CE QU’ATTEND LE VISITEUR

 

I. 

Un tableau du Louvre arrête le visiteur, sans que celui-ci sache encore ce qui l’intéresse ; ou bien (mû par une sorte de conscience professionnelle) il s’est approché de Bethsabée ou de Sardanapale comme il est allé voir tous les tableaux voisins. Et comme chaque fois un désarroi le saisit : que faire exactement, une fois qu’on est là, devant Sardanapale ou Bethsabée ? Le tableau n’est pas un objet utilitaire, ce n’est pas non plus un galet ramassé sur une plage. Mais peut-être, pour être quitte avec lui (se dit le visiteur consciencieux), suffit-il de l’avoir bien regardé, en totalité et en détail, d’avoir pris son temps. Et, de façon opposée et complémentaire, d’avoir fait un détour, par l’explication et l’interprétation ; à commencer par les notices disposées dans chaque salle. Alors on voit mieux le tableau, on le voit. Que le visiteur voie le tableau, le voie vraiment, ainsi peut se résumer l’ambition de toute une pédagogie contemporaine de la peinture : Voir Rembrandt,Voir les Primitifs,Voir le cubisme. 

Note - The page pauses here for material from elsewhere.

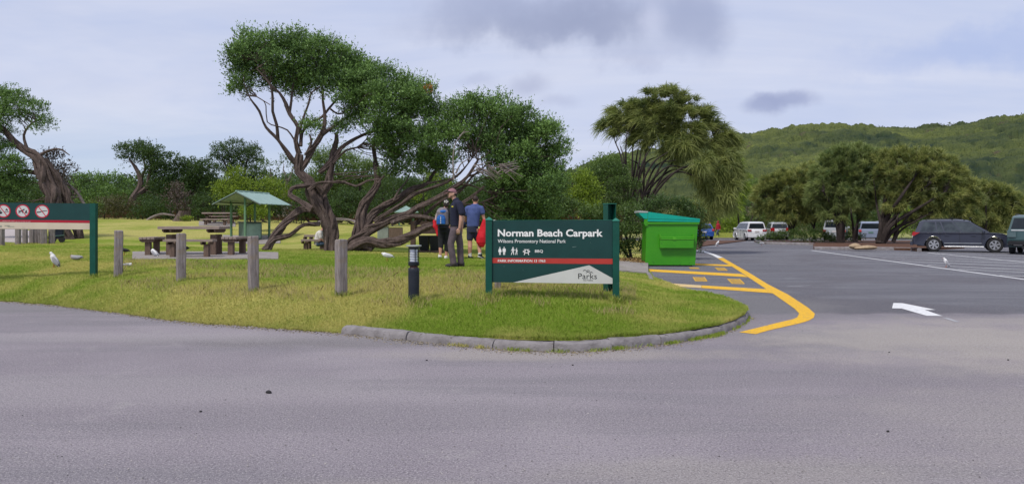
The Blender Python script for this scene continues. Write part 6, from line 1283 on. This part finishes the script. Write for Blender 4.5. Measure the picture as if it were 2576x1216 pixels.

Il y a bien à dire là-dessus. 

Est-on si sûr en effet que le désir ultime d’un tableau soit d’être vu ? Voir le tableau, le connaître par les yeux et l’esprit, c’est à quoi les conservateurs réduisent une expérience beaucoup plus profonde et inquiétante. Dostoïevski n’avait sans doute rien lu sur le Printemps de Poussin, quand il en fit la découverte au Louvre, une découverte bouleversante ; et l’avait-il très bien regardé ? L’important était-il bien, pour lui, d’avoir vu Le printemps de Poussin ? Le bouleversement fut plutôt celui d’une remémoration, d’une nostalgie que suscita le tableau ; et je suppose que Dostoïevski n’entreprit pas d’explorer celui-ci comme un objet à connaitre pour lui-même. Plutôt que de lire et même regarder, mieux vaut que le visiteur se rappelle Proust s’arrêtant devant le buisson d’aubépine, et qu’il s’enfonce en lui-même, s’efforce lui-aussi de faire venir ce qui l’a fait s’arrêter, souvenir ou idée qui est comme un mot sur la langue. 

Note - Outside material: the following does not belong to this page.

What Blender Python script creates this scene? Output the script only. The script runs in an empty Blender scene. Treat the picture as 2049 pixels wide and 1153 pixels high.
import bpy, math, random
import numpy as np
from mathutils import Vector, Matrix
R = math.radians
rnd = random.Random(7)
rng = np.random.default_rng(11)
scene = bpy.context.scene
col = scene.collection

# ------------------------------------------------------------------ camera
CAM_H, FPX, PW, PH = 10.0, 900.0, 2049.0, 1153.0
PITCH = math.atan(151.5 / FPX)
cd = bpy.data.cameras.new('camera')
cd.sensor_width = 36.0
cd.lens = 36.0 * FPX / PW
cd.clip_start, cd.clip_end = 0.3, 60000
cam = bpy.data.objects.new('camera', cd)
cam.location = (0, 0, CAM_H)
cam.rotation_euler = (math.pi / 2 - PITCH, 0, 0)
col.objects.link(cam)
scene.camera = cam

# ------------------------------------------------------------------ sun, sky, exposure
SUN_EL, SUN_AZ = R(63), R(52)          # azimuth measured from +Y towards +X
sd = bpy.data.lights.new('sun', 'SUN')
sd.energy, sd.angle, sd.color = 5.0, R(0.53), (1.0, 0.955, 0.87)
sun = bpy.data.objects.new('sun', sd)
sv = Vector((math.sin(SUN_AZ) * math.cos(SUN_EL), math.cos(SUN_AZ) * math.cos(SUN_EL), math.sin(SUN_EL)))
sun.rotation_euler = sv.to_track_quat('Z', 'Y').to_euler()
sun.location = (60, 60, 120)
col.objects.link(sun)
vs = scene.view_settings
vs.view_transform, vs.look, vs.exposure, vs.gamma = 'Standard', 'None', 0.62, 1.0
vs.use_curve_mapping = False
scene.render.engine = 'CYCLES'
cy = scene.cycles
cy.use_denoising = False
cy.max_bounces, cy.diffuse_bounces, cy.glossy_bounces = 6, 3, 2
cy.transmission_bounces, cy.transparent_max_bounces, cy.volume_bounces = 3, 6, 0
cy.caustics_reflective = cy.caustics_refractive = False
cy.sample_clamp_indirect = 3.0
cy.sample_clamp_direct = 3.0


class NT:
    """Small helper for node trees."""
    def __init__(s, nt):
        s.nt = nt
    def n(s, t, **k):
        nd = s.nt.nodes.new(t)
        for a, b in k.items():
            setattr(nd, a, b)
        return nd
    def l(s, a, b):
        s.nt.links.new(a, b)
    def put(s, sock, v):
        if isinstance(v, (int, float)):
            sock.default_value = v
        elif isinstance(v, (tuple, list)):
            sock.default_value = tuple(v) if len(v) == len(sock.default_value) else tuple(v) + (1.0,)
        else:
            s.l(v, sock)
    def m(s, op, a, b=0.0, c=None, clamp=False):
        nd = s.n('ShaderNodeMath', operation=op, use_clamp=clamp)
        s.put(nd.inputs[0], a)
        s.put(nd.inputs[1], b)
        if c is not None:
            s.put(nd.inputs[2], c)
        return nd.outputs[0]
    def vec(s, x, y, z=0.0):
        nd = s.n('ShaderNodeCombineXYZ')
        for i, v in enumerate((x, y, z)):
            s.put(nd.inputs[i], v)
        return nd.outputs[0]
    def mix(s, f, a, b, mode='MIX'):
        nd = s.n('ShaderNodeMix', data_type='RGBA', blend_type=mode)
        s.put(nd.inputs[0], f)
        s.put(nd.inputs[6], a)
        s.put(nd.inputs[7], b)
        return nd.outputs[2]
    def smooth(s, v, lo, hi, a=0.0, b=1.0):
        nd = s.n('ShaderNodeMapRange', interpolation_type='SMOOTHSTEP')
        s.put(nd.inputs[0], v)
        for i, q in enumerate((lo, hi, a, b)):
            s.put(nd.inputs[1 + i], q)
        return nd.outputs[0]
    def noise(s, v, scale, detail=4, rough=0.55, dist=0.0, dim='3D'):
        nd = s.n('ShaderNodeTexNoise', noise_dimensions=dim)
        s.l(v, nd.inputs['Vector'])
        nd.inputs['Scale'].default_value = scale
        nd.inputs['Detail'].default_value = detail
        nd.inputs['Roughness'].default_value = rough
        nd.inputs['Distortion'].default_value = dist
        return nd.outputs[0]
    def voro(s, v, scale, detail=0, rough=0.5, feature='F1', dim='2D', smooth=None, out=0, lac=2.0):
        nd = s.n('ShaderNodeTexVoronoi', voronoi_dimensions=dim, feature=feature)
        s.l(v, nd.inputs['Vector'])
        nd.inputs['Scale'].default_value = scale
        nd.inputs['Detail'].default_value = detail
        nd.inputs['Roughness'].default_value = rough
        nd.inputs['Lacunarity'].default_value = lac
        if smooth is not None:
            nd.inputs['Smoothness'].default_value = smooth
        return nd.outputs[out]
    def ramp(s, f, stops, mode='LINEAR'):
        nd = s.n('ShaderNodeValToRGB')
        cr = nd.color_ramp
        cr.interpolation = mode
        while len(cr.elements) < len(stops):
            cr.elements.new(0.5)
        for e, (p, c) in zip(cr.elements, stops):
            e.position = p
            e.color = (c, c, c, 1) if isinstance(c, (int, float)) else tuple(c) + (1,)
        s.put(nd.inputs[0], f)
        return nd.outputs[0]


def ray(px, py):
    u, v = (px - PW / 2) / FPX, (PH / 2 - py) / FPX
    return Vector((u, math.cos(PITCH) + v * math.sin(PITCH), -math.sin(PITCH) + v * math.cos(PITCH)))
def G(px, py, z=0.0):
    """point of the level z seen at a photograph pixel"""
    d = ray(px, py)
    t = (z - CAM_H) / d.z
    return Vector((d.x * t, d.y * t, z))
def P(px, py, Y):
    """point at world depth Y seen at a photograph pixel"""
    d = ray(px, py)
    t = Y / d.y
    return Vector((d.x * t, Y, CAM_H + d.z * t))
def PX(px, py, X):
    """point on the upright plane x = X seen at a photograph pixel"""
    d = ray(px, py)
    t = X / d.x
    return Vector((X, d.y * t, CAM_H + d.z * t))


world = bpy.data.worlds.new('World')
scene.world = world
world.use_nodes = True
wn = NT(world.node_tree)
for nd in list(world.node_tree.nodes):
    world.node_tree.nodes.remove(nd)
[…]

Peut-être vouloir éclairer le tableau a giorno, comme le peintre faisant regarder le tableau dans sa construction, sa couleur et ses détails, ou comme l’historien, rendant compte de ce qu’on voit par le moment de la création, témoigne-t-il d’une approche erronée de la peinture et de ses fins, d’une vision myope qui n’était pas le fait des anciens. Paul Veyne explique bien, par exemple, comment la plus grande partie de la colonne Trajane n’était pas visible des contemporains ; il en allait de même des hautes fresques, de l’arrière des chapiteaux des cathédrales : il suffisait à l’artiste anonyme que telle statue, telle peinture fût où elle était, qu’on la vît ou non, et de l’avoir faite. Tout le monde a chez soi des tableaux qu’on ne regarde jamais, et qui sont une présence nécessaire.